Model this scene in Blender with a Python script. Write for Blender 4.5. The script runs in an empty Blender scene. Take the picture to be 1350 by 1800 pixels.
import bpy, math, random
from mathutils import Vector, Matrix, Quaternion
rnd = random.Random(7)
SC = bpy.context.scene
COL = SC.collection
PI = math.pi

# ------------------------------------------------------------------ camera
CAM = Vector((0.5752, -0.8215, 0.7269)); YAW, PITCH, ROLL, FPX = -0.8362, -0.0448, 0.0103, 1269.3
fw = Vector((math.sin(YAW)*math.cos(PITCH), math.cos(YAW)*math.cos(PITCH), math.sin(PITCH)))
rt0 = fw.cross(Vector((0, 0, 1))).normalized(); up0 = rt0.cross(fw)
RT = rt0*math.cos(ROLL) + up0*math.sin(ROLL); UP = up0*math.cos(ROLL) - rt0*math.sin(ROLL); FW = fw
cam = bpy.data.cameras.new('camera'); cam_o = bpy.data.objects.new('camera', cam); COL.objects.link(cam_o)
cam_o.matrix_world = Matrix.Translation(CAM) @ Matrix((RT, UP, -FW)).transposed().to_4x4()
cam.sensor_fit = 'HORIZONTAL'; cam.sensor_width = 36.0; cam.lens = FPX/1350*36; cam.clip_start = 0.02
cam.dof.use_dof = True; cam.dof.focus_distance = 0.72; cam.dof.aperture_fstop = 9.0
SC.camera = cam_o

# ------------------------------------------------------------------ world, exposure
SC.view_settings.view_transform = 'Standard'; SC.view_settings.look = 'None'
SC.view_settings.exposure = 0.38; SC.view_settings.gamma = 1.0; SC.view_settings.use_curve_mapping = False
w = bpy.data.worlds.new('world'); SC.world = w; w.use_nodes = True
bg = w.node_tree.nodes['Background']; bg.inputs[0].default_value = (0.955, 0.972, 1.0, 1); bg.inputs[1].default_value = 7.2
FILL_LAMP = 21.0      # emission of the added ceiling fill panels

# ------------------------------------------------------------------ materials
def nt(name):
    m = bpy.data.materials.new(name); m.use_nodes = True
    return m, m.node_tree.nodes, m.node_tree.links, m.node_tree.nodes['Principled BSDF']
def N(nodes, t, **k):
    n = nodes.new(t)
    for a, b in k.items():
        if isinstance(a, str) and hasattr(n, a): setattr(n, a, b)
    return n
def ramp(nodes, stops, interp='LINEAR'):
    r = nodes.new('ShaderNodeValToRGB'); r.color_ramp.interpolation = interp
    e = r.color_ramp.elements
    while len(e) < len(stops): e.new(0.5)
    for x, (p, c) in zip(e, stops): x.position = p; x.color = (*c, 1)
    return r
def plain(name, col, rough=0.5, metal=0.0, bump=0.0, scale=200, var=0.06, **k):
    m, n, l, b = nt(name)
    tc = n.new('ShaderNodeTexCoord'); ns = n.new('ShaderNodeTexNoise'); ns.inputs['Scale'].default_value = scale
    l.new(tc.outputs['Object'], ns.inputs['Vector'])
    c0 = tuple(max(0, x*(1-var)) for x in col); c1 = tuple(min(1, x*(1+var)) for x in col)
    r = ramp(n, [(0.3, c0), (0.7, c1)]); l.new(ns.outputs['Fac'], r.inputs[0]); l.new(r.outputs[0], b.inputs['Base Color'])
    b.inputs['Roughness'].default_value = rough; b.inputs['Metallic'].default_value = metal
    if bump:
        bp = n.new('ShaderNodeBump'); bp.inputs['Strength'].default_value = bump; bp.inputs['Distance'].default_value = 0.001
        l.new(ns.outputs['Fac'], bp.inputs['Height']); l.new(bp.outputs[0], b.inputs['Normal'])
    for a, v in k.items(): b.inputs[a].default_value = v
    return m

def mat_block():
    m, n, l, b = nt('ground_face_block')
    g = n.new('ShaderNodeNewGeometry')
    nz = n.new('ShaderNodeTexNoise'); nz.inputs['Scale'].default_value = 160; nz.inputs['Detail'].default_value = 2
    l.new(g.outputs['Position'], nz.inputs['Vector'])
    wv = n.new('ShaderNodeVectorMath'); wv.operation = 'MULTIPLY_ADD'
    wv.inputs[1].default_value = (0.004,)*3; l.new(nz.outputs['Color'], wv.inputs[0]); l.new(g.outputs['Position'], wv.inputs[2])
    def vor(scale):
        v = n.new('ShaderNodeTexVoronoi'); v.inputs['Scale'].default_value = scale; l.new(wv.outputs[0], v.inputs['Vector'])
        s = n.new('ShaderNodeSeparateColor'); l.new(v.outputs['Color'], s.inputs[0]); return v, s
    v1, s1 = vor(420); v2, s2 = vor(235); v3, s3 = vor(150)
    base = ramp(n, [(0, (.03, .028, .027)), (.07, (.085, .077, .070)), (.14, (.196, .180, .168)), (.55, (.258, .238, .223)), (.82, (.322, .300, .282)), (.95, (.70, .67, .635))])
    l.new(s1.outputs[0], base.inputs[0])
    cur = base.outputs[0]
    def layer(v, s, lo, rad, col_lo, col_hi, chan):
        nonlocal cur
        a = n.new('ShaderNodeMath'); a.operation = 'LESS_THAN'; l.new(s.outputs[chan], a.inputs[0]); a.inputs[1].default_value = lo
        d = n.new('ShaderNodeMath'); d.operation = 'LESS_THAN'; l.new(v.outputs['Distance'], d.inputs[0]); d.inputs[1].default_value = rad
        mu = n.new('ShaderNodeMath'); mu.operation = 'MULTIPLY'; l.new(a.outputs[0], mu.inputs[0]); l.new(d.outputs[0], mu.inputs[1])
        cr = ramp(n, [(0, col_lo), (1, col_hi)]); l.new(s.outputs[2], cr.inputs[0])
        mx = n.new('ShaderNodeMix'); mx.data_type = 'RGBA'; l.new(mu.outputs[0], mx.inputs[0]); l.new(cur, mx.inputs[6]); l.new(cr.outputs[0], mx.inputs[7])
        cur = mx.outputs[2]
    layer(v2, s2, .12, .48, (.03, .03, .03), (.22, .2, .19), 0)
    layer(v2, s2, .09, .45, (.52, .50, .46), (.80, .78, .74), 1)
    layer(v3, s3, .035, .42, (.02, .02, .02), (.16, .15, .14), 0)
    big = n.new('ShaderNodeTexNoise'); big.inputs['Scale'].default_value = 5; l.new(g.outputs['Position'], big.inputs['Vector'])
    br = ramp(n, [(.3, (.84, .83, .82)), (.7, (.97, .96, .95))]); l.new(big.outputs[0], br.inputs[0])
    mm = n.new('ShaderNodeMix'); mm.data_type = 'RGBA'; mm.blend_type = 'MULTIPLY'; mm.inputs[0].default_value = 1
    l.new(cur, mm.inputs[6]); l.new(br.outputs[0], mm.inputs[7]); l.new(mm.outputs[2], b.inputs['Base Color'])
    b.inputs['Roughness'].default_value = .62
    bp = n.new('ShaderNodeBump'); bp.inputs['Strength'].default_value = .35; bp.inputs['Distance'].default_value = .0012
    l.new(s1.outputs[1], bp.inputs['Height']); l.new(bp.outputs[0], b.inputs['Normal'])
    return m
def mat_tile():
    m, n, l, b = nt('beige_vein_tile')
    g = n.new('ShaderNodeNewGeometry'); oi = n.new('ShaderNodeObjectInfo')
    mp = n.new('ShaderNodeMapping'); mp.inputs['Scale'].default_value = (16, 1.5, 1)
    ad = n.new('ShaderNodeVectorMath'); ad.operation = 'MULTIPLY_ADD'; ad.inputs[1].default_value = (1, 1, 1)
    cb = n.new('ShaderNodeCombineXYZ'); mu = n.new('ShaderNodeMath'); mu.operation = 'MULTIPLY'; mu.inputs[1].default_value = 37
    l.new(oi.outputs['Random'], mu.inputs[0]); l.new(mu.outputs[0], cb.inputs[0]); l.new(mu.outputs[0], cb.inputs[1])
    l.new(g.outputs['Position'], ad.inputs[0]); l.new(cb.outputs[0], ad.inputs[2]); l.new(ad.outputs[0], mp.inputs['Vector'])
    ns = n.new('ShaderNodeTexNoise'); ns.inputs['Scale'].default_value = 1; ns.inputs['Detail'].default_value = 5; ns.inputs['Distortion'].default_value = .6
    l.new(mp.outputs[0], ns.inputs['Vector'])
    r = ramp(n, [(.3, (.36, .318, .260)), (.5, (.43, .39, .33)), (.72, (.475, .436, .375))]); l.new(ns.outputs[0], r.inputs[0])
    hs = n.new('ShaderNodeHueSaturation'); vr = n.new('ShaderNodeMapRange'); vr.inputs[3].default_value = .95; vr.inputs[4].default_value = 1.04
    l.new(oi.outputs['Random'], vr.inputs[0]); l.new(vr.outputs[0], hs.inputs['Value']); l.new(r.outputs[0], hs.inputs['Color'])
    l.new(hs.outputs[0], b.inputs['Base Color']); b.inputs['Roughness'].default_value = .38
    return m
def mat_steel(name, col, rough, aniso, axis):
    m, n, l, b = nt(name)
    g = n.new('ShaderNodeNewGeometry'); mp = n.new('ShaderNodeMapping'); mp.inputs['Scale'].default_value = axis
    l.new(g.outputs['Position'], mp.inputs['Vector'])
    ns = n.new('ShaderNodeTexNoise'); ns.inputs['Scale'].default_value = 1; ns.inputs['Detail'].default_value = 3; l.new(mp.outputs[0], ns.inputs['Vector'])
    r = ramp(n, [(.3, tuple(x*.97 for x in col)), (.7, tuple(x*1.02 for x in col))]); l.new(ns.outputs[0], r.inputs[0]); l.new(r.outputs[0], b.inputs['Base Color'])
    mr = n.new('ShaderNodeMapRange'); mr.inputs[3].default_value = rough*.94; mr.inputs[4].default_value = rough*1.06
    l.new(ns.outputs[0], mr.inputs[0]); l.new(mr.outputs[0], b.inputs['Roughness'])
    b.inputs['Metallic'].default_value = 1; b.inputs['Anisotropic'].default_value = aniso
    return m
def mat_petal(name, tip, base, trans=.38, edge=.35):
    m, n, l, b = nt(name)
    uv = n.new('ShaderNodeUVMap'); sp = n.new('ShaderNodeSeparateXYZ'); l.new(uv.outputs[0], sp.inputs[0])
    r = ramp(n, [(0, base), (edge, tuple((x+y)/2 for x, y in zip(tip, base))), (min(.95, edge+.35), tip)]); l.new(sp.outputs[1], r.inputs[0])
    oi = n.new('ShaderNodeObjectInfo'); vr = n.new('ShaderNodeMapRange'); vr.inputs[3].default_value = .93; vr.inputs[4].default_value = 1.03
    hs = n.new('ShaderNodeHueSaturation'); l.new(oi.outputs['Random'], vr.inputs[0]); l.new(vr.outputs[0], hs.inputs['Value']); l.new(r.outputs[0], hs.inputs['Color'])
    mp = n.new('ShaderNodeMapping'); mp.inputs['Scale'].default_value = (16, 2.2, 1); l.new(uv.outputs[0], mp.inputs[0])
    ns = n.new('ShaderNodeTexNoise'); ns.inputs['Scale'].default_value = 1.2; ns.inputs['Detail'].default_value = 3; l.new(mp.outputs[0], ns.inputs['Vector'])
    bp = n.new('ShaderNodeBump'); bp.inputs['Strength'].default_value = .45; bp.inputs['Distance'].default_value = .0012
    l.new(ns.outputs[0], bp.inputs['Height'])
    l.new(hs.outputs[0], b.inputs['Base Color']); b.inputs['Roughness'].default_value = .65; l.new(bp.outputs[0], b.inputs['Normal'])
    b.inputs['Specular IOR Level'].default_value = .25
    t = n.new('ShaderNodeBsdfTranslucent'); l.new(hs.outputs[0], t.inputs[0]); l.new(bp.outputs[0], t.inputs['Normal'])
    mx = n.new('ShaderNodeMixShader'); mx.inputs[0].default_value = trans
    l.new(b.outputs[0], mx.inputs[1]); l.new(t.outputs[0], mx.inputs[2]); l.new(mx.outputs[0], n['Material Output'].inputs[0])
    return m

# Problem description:
Repeat, exactly and only, the lines from the beginning of the material through the line that contains "PI = math.pi".

# Answer:
Model this scene in Blender with a Python script. Write for Blender 4.5. The script runs in an empty Blender scene. Take the picture to be 1350 by 1800 pixels.
import bpy, math, random
from mathutils import Vector, Matrix, Quaternion
rnd = random.Random(7)
SC = bpy.context.scene
COL = SC.collection
PI = math.pi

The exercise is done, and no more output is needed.